The first was taken in the summer of 1972 of the 29-year-old Biden, making his first run for Senate, at the state party convention. He is holding his two sons, Hunter and Beau, one in each arm. His wife, Neilia looks on, beaming. Months later, Biden would be elected to the Senate. And before he was even sworn in, his wife and the couple’s 13-month old daughter would be dead (and Hunter and Beau badly injured) following a car crash just before Christmas.
Those two images, for me, bookend Biden’s political career and offer up the best way to understand who the man is that will lead the country as its 46th president starting early next year.
Joe Biden is a man — and a politician — whose joys and sorrows, whose triumphs and tragedies have always followed hard on one another. Joy has been replaced by pain. Pain has given way to joy.
A strange but fitting description. And now, at 77 years old, the man who just five years ago thought that his political career was over — lost amid personal tragedy — will go from that valley to the mountaintop of the presidency.
There’s no better way to understand the inextricable tragedy-triumph dynamic of Biden’s life and political career than to look at the long and winding road that led Biden to the 2020 campaign.

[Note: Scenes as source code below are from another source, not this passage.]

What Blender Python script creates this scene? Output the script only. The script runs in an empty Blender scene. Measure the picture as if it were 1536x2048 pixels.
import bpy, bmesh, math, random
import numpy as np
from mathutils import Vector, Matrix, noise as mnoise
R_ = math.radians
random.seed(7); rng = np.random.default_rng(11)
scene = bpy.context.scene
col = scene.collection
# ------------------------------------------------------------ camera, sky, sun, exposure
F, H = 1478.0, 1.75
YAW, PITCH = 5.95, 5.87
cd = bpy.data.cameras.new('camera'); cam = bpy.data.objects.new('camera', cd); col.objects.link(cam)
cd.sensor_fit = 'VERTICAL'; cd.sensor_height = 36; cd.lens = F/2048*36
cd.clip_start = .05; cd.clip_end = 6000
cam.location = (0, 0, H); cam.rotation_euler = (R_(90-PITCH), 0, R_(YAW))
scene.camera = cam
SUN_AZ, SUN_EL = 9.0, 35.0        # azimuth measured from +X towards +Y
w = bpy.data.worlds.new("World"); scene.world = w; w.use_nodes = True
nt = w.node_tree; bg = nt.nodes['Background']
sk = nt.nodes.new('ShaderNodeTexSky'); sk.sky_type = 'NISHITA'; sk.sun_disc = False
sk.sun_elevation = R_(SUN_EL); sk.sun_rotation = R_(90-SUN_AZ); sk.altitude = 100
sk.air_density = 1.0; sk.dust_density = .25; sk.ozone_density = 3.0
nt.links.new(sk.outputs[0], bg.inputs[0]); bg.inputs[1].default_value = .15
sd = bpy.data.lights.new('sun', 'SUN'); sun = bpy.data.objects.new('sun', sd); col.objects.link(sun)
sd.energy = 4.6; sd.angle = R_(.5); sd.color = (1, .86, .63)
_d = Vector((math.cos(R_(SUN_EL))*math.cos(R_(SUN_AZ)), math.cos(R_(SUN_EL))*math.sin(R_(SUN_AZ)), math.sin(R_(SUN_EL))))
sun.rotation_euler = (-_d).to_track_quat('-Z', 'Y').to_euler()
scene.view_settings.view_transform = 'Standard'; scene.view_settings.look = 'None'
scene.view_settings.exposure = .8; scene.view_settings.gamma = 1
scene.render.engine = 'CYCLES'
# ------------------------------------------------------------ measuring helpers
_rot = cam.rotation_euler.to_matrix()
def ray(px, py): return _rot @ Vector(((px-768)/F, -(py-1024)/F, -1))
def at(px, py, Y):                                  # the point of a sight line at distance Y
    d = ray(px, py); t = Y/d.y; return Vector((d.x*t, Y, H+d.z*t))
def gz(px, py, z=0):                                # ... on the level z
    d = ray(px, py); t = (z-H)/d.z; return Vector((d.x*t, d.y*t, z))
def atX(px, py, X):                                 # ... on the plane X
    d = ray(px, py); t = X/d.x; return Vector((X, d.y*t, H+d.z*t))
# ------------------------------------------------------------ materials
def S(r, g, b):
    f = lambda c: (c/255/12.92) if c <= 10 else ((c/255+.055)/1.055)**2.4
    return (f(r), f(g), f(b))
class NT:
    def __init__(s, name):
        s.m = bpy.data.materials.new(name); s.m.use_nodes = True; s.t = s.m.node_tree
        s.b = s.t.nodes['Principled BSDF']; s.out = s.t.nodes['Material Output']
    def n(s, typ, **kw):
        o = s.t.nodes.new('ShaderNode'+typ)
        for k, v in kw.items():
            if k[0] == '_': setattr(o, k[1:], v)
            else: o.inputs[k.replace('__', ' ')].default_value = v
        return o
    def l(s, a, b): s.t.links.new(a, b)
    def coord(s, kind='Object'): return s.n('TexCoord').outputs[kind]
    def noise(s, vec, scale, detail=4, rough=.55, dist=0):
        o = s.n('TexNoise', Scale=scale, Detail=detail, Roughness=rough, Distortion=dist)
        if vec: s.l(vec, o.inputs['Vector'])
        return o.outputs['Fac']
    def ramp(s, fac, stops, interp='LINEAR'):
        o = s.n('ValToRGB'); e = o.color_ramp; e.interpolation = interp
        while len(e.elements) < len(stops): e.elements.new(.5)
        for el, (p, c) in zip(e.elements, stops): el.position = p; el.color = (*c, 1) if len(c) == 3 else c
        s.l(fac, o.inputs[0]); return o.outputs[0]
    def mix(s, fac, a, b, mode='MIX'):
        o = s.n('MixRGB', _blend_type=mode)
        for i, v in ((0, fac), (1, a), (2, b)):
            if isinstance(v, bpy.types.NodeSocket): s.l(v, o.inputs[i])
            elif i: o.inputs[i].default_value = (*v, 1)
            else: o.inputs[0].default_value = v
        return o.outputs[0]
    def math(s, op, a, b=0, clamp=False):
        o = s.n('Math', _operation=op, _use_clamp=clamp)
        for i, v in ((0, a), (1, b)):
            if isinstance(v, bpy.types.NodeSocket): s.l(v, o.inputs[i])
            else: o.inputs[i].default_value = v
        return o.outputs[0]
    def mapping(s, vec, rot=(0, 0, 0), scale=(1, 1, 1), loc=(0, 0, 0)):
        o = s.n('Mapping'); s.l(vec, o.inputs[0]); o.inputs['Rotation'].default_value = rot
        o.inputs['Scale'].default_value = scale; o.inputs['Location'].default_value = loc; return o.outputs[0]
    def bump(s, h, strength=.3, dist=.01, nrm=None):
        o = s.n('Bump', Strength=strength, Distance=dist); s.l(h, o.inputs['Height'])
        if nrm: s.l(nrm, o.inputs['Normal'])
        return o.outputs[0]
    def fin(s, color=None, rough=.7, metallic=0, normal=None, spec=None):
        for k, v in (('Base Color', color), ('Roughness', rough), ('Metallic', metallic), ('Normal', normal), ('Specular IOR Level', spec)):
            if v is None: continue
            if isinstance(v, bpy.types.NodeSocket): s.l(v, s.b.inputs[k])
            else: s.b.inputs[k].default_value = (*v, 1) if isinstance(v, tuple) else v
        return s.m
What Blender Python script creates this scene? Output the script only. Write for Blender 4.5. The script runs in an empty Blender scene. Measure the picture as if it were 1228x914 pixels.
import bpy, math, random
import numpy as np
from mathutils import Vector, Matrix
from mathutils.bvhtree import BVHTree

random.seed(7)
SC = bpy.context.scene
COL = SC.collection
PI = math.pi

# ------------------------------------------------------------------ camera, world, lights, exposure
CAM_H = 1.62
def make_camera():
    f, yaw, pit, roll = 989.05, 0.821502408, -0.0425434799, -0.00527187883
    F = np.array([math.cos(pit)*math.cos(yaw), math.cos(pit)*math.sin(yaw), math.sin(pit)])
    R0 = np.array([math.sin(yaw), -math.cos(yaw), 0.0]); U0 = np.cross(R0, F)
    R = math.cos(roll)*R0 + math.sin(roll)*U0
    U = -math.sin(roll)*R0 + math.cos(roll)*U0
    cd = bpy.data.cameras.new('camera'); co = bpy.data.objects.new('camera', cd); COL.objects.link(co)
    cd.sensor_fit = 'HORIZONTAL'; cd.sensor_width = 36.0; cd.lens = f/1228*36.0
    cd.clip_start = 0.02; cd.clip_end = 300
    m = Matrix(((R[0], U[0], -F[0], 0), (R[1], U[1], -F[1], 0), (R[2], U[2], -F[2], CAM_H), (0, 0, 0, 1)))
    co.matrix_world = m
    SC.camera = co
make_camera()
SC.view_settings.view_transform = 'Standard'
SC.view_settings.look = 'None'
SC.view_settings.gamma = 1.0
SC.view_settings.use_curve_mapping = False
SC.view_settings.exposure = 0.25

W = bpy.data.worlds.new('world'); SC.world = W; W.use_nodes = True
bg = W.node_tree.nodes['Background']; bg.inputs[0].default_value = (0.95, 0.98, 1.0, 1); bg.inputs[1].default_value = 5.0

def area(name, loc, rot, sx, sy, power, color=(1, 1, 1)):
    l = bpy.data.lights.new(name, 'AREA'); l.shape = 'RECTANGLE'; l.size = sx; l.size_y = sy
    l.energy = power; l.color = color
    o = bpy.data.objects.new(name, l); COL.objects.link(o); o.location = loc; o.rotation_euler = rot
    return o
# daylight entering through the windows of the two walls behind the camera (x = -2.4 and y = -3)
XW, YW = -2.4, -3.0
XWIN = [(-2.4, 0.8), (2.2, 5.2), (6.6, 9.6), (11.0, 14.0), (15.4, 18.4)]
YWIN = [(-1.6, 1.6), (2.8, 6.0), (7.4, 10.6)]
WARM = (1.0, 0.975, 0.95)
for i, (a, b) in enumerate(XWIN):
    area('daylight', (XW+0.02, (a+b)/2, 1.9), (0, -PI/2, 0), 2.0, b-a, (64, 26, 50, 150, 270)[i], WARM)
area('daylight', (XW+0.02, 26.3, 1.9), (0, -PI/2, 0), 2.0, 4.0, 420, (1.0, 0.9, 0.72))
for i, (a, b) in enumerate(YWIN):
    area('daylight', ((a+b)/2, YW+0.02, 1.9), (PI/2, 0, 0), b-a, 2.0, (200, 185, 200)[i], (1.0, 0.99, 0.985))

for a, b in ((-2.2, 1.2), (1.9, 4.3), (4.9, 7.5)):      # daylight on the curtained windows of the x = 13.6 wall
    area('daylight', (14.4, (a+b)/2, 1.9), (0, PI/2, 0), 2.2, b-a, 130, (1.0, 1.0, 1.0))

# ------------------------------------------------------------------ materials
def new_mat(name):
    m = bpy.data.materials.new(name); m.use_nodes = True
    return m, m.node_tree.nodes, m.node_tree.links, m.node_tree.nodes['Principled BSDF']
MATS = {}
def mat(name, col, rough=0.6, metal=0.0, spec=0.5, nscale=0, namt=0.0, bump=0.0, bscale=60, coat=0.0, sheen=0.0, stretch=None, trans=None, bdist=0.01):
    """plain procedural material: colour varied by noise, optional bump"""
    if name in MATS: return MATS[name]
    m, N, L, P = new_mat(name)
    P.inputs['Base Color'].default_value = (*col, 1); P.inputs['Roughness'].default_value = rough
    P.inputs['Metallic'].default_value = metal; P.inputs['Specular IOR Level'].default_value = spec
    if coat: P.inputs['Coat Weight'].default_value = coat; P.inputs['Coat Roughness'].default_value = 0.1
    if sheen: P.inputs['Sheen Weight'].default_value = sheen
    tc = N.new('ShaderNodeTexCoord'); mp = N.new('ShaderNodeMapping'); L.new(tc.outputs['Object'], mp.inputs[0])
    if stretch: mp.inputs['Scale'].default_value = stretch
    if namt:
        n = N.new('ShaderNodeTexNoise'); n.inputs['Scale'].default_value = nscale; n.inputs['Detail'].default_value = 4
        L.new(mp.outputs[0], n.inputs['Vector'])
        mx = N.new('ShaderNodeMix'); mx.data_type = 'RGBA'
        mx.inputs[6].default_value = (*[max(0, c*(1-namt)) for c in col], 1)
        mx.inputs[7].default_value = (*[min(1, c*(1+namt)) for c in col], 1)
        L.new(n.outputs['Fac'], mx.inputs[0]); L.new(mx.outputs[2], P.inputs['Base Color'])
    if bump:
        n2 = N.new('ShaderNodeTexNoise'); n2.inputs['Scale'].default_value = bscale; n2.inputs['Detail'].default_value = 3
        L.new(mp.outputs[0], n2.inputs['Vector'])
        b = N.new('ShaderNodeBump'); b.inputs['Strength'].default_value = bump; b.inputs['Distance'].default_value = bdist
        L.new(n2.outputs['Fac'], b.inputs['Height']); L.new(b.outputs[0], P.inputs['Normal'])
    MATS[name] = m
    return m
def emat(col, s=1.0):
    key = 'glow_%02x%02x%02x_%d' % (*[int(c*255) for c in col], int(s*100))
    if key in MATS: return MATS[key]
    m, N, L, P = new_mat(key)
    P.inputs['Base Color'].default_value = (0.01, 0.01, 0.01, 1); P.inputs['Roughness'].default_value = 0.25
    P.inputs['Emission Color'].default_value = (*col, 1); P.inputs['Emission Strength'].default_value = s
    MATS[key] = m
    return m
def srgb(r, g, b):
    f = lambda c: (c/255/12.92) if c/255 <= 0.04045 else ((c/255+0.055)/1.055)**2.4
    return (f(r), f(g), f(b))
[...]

At that moment — 1,844 days ago — it was virtually impossible to imagine that Biden would ever even run for president again, much less be elected. He was 72 years old. Hillary Clinton seemed on her way to not only the Democratic nomination but the presidency. Biden’s political career, which had begun four decades prior, appeared as though it would end short of the White House.
And worst of all, it would end there not because Biden had lost a campaign but because he had lost a son.
“Beau was losing his nouns and the right side of his face was partially paralyzed. But he had a mission: He tried to make his father promise to run, arguing that the White House should not revert to the Clintons and that the country would be better off with Biden values.”
In the wake of his son’s death and his own decision not to run for president, Biden wrote a book about Beau (and the country) called “Promise Me, Dad.” On that book tour, Biden acknowledged what everyone had long suspected: He was considering a run for president, but only because his son wasn’t around to do it himself.
And as a candidate, Biden regularly talked about the grief and sorrow of his own life as a way to better connect with others experiencing similar struggles.
It is fitting then that on the biggest day of Joe Biden’s political life, he decided to visit his son’s grave. Beau, for Joe, represented (and represents) the promise and the pain, the hope and the hopelessness of a life lived.
It is that man that Americans have elected as their next president.
A man who, more than any other person to hold the office in modern memory, has suffered, struggled and grieved — all in public. And a man who, now, has shown that out of the darkness can come light.